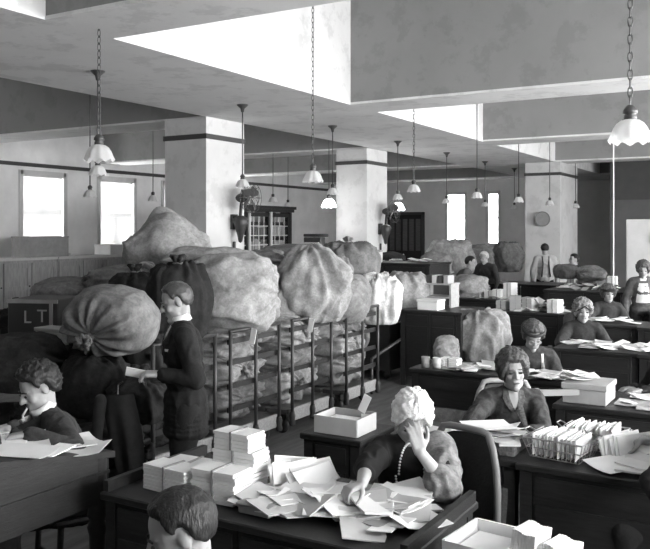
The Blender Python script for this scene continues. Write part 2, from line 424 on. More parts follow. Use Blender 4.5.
# ------------------------------------------------------------------ back of the room: cabinets, bookcase, door
def cabinet(x0, x1, y0, y1, z, label, ndoor):
    t = thing('wall_cabinet', label, 'cabinet', ((x0 + x1) / 2, (y0 + y1) / 2, 0), group='panelled cabinets below the left windows')
    hx, hy = (x1 - x0) / 2, (y1 - y0) / 2
    MB().box(-hx, hx, -hy, hy, 0, z - .05).build('body', CABW, t)
    MB().box(-hx - .03, hx + .04, -hy - .0, hy + .0, z - .05, z).build('top', GREYP, t)
    w = 2 * hy / ndoor
    for i in range(ndoor):
        a = -hy + i * w
        dr = MB(); dr.box(hx, hx + .015, a + .02, a + w - .02, .1, z - .1); dr_o = dr.build('door', CABW, t)
        f = MB(); 
        for (p, q, r_, s_) in ((a + .02, a + .1, .1, z - .1), (a + w - .1, a + w - .02, .1, z - .1), (a + .1, a + w - .1, .1, .2), (a + .1, a + w - .1, z - .2, z - .1), (a + .1, a + w - .1, z * .55, z * .55 + .08)): f.box(hx + .015, hx + .03, p, q, r_, s_)
        f.build('door_rails', CABW, dr_o)
        MB().ball((hx + .045, a + w - .06, z * .6), .018, nu=8, nv=6).build('knob', BRASS, dr_o, True)
for i, (a, b) in enumerate([(7.6, 9.6), (9.62, 11.6), (11.62, 13.6), (13.62, 15.6), (15.62, 17.6)]):
    cabinet(-13.9, -13.2, a, b, 1.40, 'pale panelled cabinet below the left windows, %s along the wall' % ['first', 'second', 'third', 'fourth', 'fifth'][i], 3)
def plain_box(name, label, cat, mt, x0, x1, y0, y1, z0, z1, lid=.03, group=None):
    t = thing(name, label, cat, ((x0 + x1) / 2, (y0 + y1) / 2, z0), group=group); hx, hy, h = (x1 - x0) / 2, (y1 - y0) / 2, z1 - z0
    MB().box(-hx, hx, -hy, hy, 0, h - lid).build('body', mt, t, bevel=.004)
    MB().box(-hx - .008, hx + .008, -hy - .008, hy + .008, h - lid, h).build('lid', mt, t, bevel=.004)
    return t
plain_box('storage_box', 'grey box standing on the first left cabinet', 'box', CARD, -13.85, -13.3, 11.0, 12.0, 1.4, 1.82)
plain_box('storage_box', 'long pale box on the cabinet between the left windows', 'box', GREYP, -13.8, -13.3, 13.2, 14.0, 1.4, 1.62)
plain_box('storage_box', 'grey box on the cabinet below the second left window', 'box', CARD, -13.8, -13.35, 14.3, 15.1, 1.4, 1.72)

t = thing('bookcase', 'dark glazed bookcase with cornice behind the first column', 'bookcase', (-9.75, 13.35, 0))
hy = 1.15
MB().box(-.4, -.36, -hy, hy, 0, 2.4).build('back_panel', WOODD, t)
for s in (-1, 1): MB().box(-.4, .4, s * hy - .04, s * hy + .04, 0, 2.4).build('side_panel', WOODD, t)
MB().box(-.44, .48, -hy - .1, hy + .1, 2.38, 2.44).box(-.42, .45, -hy - .06, hy + .06, 2.32, 2.38).build('cornice', WOODD, t)
MB().box(-.4, .42, -hy, hy, 0, .12).build('plinth', WOODD, t)
for k in range(7):
    MB().box(-.36, .34, -hy, hy, .35 + k * .29, .375 + k * .29).build('shelf', WOODD, t)
rng = random.Random(4)
for k in range(7):
    z = .375 + k * .29
    for (c0, c1) in ((-1.1, -.42), (-.36, .36), (.42, 1.1)):
        y = c0
        while y < c1 - .04:
            w = rng.uniform(.05, .13)
            if rng.random() < .8:
                MB().box(-.1, .28, y, min(y + w - .01, c1), z, z + rng.uniform(.17, .24)).build('file_bundle', rng.choice([PAPERM, CARD, WOODM]), t)
            y += w
for (c0, c1) in ((-1.1, -.40), (-.36, .36), (.40, 1.1)):
    d = MB()
    for q in (c0, c1 - .05): d.box(.36, .40, q, q + .05, .14, 2.3)
    for q in (.14, 1.0, 2.22): d.box(.36, .40, c0, c1, q, q + .08)
    do = d.build('door', WOODD, t)
    mu = MB()
    for i in range(1, 4): mu.box(.37, .385, c0 + (c1 - c0) * i / 4 - .008, c0 + (c1 - c0) * i / 4 + .008, 1.08, 2.22)
    for i in range(1, 6): mu.box(.37, .385, c0, c1, 1.08 + 1.14 * i / 6 - .008, 1.08 + 1.14 * i / 6 + .008)
    mu.build('glazing_bars', PAPERM, do)
    MB().box(.375, .379, c0 + .05, c1 - .05, .2, 2.25).build('glass', PANE, do)
for q in (-.38, .38): MB().box(.38, .44, q - .02, q + .02, .12, 2.32).build('pilaster', GREYP, t)

# far double door on far wall
p0 = W(380, 230, 29.5); p1 = W(417, 230, 29.2)
dt = bpy.data.objects.new('door_1', None); link(dt); struct(dt); dt.location = ((p0.x + p1.x) / 2, FY, 0)
hw = .78
MB().box(-hw - .1, -hw, -.08, 0, 0, 2.6).box(hw, hw + .1, -.08, 0, 0, 2.6).box(-hw - .1, hw + .1, -.08, 0, 2.5, 2.6).build('door_frame', TRIMD, dt)
for s in (-1, 1):
    l = MB().box(min(0, s * hw) + .01, max(0, s * hw) - .01, -.05, 0, 0, 2.5).build('door_leaf', WOODD, dt)
    for k in range(3):
        a = s * hw * (k + .5) / 3
        MB().box(a - .09, a + .09, -.065, -.05, 1.2, 2.35).build('panel', WOODM, l)
    MB().ball((s * .08, -.09, 1.05), .035, nu=8, nv=6).build('knob', PEARL, l, True)
# posters, notice
for i, (u, v, d, w, h) in enumerate([(544, 219, 19.05, .35, .4), (369 + 14, 230, 27, .7, .9), (390, 227, 28.5, .7, .8)]):
    pass
t = thing('wall_poster', 'round dark notice on the far right column', 'poster', W(543, 219, 19.2) + Vector((0, -.04, 0)))
MB().lathe([(.001, 0), (.16, 0), (.16, .02), (.001, .02)], 20, M=Matrix.Rotation(R(90), 4, 'X')).build('disc', CARD, t)
MB().lathe([(.16, -.01), (.18, -.01), (.18, .03), (.16, .03)], 20, M=Matrix.Rotation(R(90), 4, 'X')).build('rim', mat('rim_grey', .2), t)

# tall enamel locker at the right edge
p = W(652, 230, 13.2)
t = thing('tall_locker', 'tall white two-door locker at the far right', 'locker', (p.x + .1, p.y, 0), R(0))
MB().box(-.45, .45, -.3, .3, .08, 2.12).build('body', GREYP, t, bevel=.01)
for s in (0, 1):
    d = MB().box(-.44 + .445 * s, -.01 + .445 * s, -.325, -.3, .12, 2.08).build('door', GREYP, t, bevel=.006)
    MB().box(-.06 + .1 * s, -.03 + .1 * s, -.36, -.325, 1.75, 1.9).build('handle', STEEL, d)
MB().box(-.4, .4, -.25, .25, 0, .08).build('plinth', TRIMD, t)

# ------------------------------------------------------------------ mail sacks
POLE = {'up': Matrix.Identity(3), 'front': Matrix.Rotation(R(90), 3, 'X'), 'back': Matrix.Rotation(R(-90), 3, 'X'),
        'left': Matrix.Rotation(R(-90), 3, 'Y'), 'right': Matrix.Rotation(R(90), 3, 'Y')}
def sack_mesh(rad, pole='up', seed=0, sq=2.4, pleat=1.0, wr=.07, peak=0, nu=88, nv=56, flat=.8, sag=0, fold=.05, nf=5):
    Q = POLE[pole] if isinstance(pole, str) else pole
    vs = []; fs = []; off = Vector((seed * 7.3, seed * 3.1, seed * 5.7))
    def spow(c, e): return math.copysign(abs(c) ** e, c)
    rmin = min(rad)
    for i in range(nv + 1):
        t = math.pi * i / nv
        for k in range(nu):
            a = 2 * math.pi * k / nu
            e = 2 / sq
            d = Vector((spow(math.sin(t), e) * spow(math.cos(a), e), spow(math.sin(t), e) * spow(math.sin(a), e), spow(math.cos(t), e)))
            # gathered mouth at the pole
            g = max(0, 1 - t / R(62))
            s = 1.0
            if pleat:
                ph = noise.noise(Vector((math.cos(a) * 2, math.sin(a) * 2, seed * 1.7))) * 5
                s += pleat * .13 * math.sin(t) * (g ** .6) * math.cos(13 * a + ph) if g > 0 else 0
                if g > 0: d.z -= pleat * .16 * g * g
            d = Q @ d
            ax = Q @ Vector((0, 0, 1)); q = d * 1.3 - ax * d.dot(ax) * .75 + off
            big = noise.noise(q) * .10 + noise.noise(q * 2.0) * .05
            warp = q + Vector((noise.noise(q * 1.1 + Vector((9, 0, 0))), noise.noise(q * 1.1 + Vector((0, 9, 0))), noise.noise(q * 1.1))) * .8
            rg = 1 - abs(noise.noise(warp * .95)) * 2.2
            rg2 = 1 - abs(noise.noise(warp * 1.9 + Vector((3, 1, 7)))) * 2.6
            fa = nf * a + 2.2 * noise.noise(d * 1.1 + off) + .9 * (t - 1.5) * noise.noise(off)
            fm = max(0, .35 + noise.noise(d * 1.4 + off * 1.3) * 1.6)
            s += fold * math.sin(t) * min(1.5, fm) * ((1 - abs(math.sin(fa))) ** 1.4 * 1.6 - .5)
            s += big + wr * (1.0 * max(0, rg) ** 1.3 - .5 + .35 * max(0, rg2) ** 1.3)
            p = Vector((d.x * rad[0], d.y * rad[1], d.z * rad[2])) * s
            if peak and p.z > 0: p.z += peak * max(0, 1 - (p.x / rad[0]) ** 2 * 2.2) * (p.z / rad[2])
            if p.z < -flat * rad[2]: p.z = -flat * rad[2] + (p.z + flat * rad[2]) * .12
            if sag: p.z -= sag * (p.x / rad[0]) ** 2
            vs.append(p)
    for i in range(nv):
        for k in range(nu): fs.append((i * nu + k, (i + 1) * nu + k, (i + 1) * nu + (k + 1) % nu, i * nu + (k + 1) % nu))
    m = bpy.data.meshes.new('mail_sack'); m.from_pydata(vs, [], fs)
    bm = bmesh.new(); bm.from_mesh(m); bmesh.ops.remove_doubles(bm, verts=bm.verts[:], dist=1e-4); bmesh.ops.recalc_face_normals(bm, faces=bm.faces[:]); bm.to_mesh(m); bm.free()
    for p in m.polygons: p.use_smooth = True
    return m
def sack(c, rad, label, mt, pole='up', seed=0, rz=TH, tie=True, tagp=None, group='filled canvas mail sacks', **kw):
    m = sack_mesh(rad, pole, seed, **kw); m.materials.append(mt)
    o = bpy.data.objects.new('mail_sack', m); link(o); o.location = c; o.rotation_euler = (0, 0, rz)
    tag(o, label, 'mail sack', group)
    Q = POLE[pole] if isinstance(pole, str) else pole
    if tie:
        ax = Q @ Vector((0, 0, 1)); e = Vector((ax.x * rad[0], ax.y * rad[1], ax.z * rad[2])); L = e.length
        M = Matrix.Translation(ax * L * .80) @ Q.to_4x4()
        def ruf(t_, a, r, z): return r * (1 + .35 * math.cos(7 * a + seed + math.sin(3 * a)) * (.3 + t_)), z + .02 * t_ * math.sin(2 * a + seed)
        MB().lathe([(.06, -.03), (.03, .02), (.028, .035), (.04, .06), (.058, .085), (.05, .10), (.02, .095), (.001, .085)], 36, flute=ruf, M=M).build('mouth', mt, o, True)
        MB().tube([tuple(M @ Vector((.036 * math.cos(2 * math.pi * i / 16), .036 * math.sin(2 * math.pi * i / 16), .04))) for i in range(16)], .008, 6, True).build('tie_rope', ROPE, o, True)
    if tagp:
        M = Matrix.Translation(tagp) @ Matrix.Rotation(R(12), 4, 'Y')
        MB().box(-.028, .028, -.004, .002, -.13, 0, M).build('address_tag', PAPER, o)
    return o
def sackp(u, v, d, wpx, hpx, dep, label, mt, **kw):
    k = d / FPX
    return sack(W(u, v, d), (wpx * k / 2, dep / 2, hpx * k / 2), label, mt, **kw)

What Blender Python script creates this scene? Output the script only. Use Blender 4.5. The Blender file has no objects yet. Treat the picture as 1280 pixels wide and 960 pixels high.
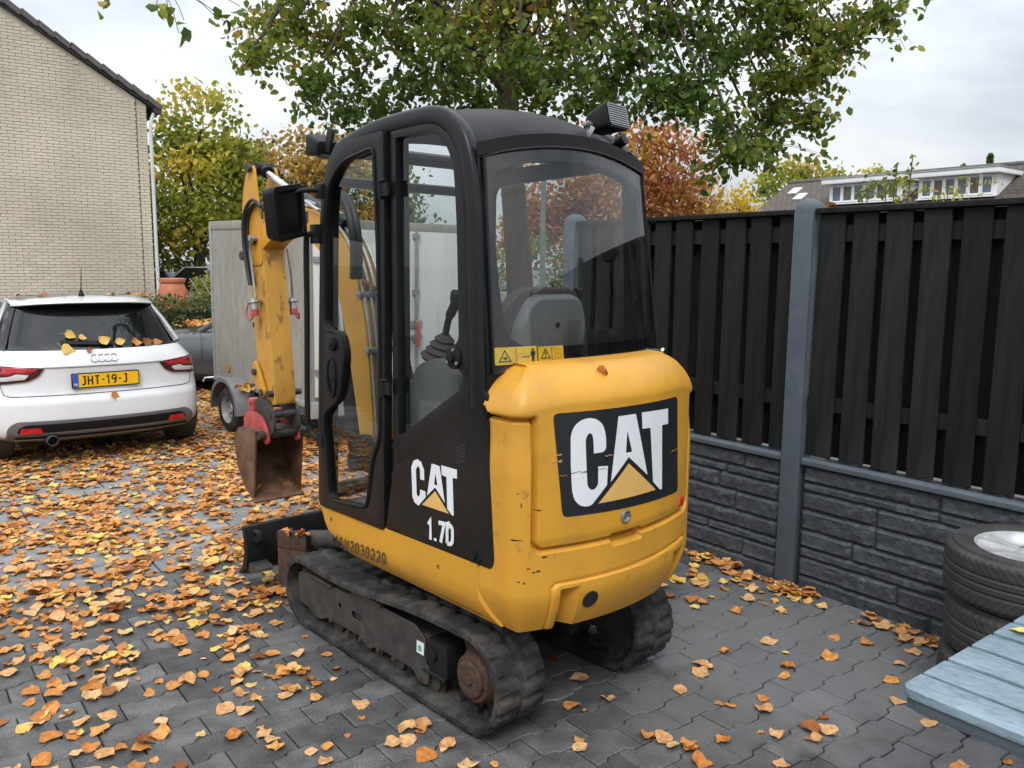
import bpy, bmesh, math, random
import numpy as np
from mathutils import Vector, Matrix
from mathutils.geometry import delaunay_2d_cdt

random.seed(7)
rng = np.random.default_rng(11)
S = bpy.context.scene
COL = S.collection
PI = math.pi
R = math.radians

# ------------------------------------------------------------------ camera
cam_d = bpy.data.cameras.new("camera")
cam_d.sensor_fit = 'HORIZONTAL'
cam_d.sensor_width = 36.0
cam_d.lens = 36.0 * 1049.08 / 1280.0
cam_d.clip_start = 0.05
cam_d.clip_end = 3000
cam = bpy.data.objects.new("camera", cam_d)
COL.objects.link(cam)
PITCH, ROLL = 0.139796, -0.009164
_cp, _sp = math.cos(PITCH), math.sin(PITCH)
_F = Vector((0, _cp, -_sp)); _Rt = Vector((1, 0, 0)); _D = Vector((0, -_sp, -_cp))
_R2 = math.cos(ROLL) * _Rt + math.sin(ROLL) * _D
_D2 = -math.sin(ROLL) * _Rt + math.cos(ROLL) * _D
_M = Matrix((_R2, -_D2, -_F)).transposed().to_4x4()
_M.translation = Vector((0, 0, 1.7089))
cam.matrix_world = _M
S.camera = cam

# ------------------------------------------------------------------ world: overcast sky
SUN_EL, SUN_AZ = R(48), R(186)          # azimuth measured clockwise from +Y
w = bpy.data.worlds.new("World"); S.world = w
w.use_nodes = True
nt = w.node_tree; nt.nodes.clear()
def wn(t, **k):
    n = nt.nodes.new(t)
    for a, b in k.items():
        setattr(n, a, b)
    return n
out = wn('ShaderNodeOutputWorld'); bg = wn('ShaderNodeBackground')
sky = wn('ShaderNodeTexSky', sky_type='NISHITA', sun_disc=False, sun_elevation=SUN_EL, sun_rotation=SUN_AZ)
tc = wn('ShaderNodeTexCoord')
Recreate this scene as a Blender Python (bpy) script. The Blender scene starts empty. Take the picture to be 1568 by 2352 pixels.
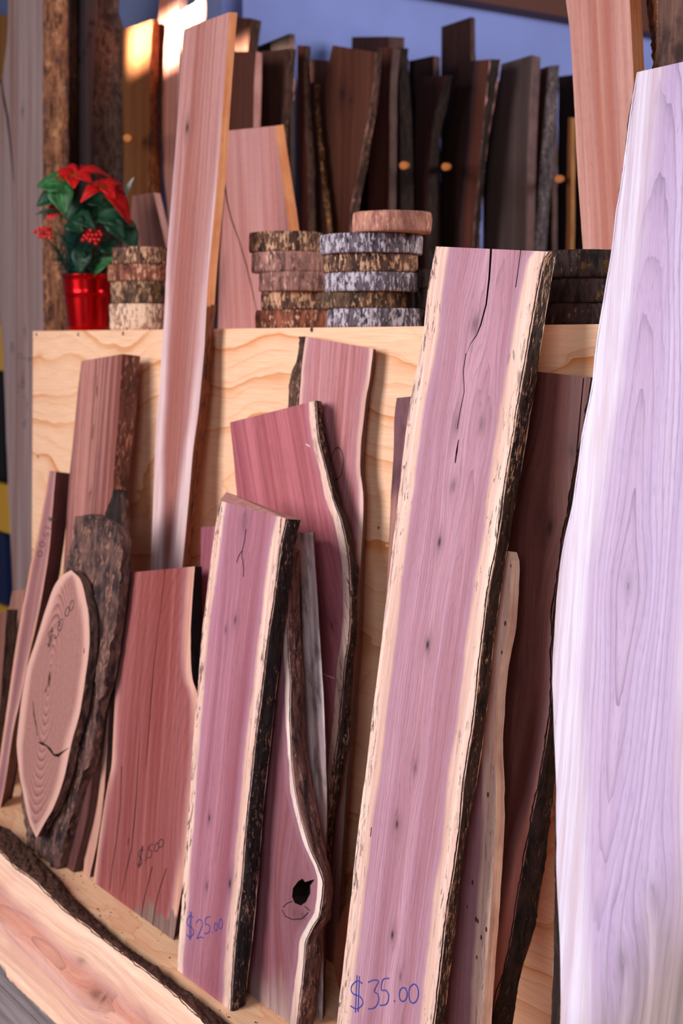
import bpy, bmesh, math, random
from mathutils import Vector, noise
random.seed(7)
SC = bpy.context.scene
COL = SC.collection

# ------------------------------------------------------------------ camera
F, CX, CY = 3267.0, 784.0, 1176.0          # focal length in pixels of a 1568x2352 frame
ZB = 0.10                                   # top of the bin's floor board
EYE = ZB + 1.196
YAW = math.radians(34.8)                    # angle between the view and the bin's front
PITCH = math.atan(396 / F)
HEAD = Vector((-math.cos(YAW), math.sin(YAW), 0))
RIGHT = Vector((math.sin(YAW), math.cos(YAW), 0))
FWD = (HEAD * math.cos(PITCH) + Vector((0, 0, -math.sin(PITCH)))).normalized()
UP = RIGHT.cross(FWD)
CAM = Vector((0, 0, EYE))
cd = bpy.data.cameras.new('camera')
cd.sensor_fit = 'VERTICAL'; cd.sensor_height = 36.0; cd.sensor_width = 24.0
cd.lens = F * 36.0 / 2352.0
cd.clip_start = 0.05
cd.dof.use_dof = True; cd.dof.focus_distance = 2.15; cd.dof.aperture_fstop = 5.0
cam = bpy.data.objects.new('camera', cd); COL.objects.link(cam)
cam.location = CAM
cam.rotation_euler = (-FWD).to_track_quat('Z', 'Y').to_euler()
from mathutils import Matrix
cam.matrix_world = Matrix(((RIGHT.x, UP.x, -FWD.x, CAM.x), (RIGHT.y, UP.y, -FWD.y, CAM.y), (RIGHT.z, UP.z, -FWD.z, CAM.z), (0, 0, 0, 1)))
SC.camera = cam

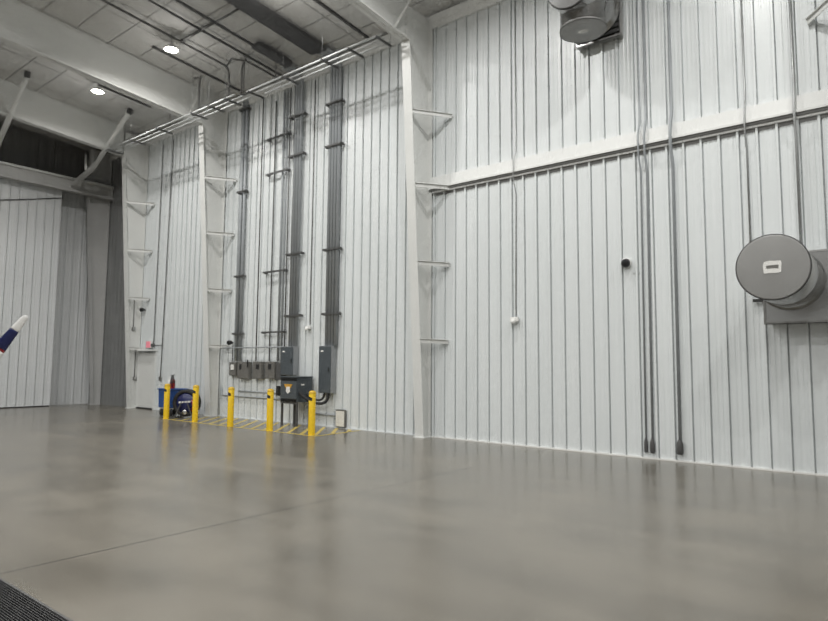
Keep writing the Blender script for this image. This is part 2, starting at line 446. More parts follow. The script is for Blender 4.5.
□ □ □ □ □ □ □
Given problem - Copy exactly the stretch of lines that starts at the line holding "Recreate this scene" and ends at the line holding "COL = SC.collection". Drop the pictures.

Output below -
Recreate this scene as a Blender Python (bpy) script. The Blender scene starts empty. Take the picture to be 1568 by 2352 pixels.
import bpy, bmesh, math, random
from mathutils import Vector, noise
random.seed(7)
SC = bpy.context.scene
COL = SC.collection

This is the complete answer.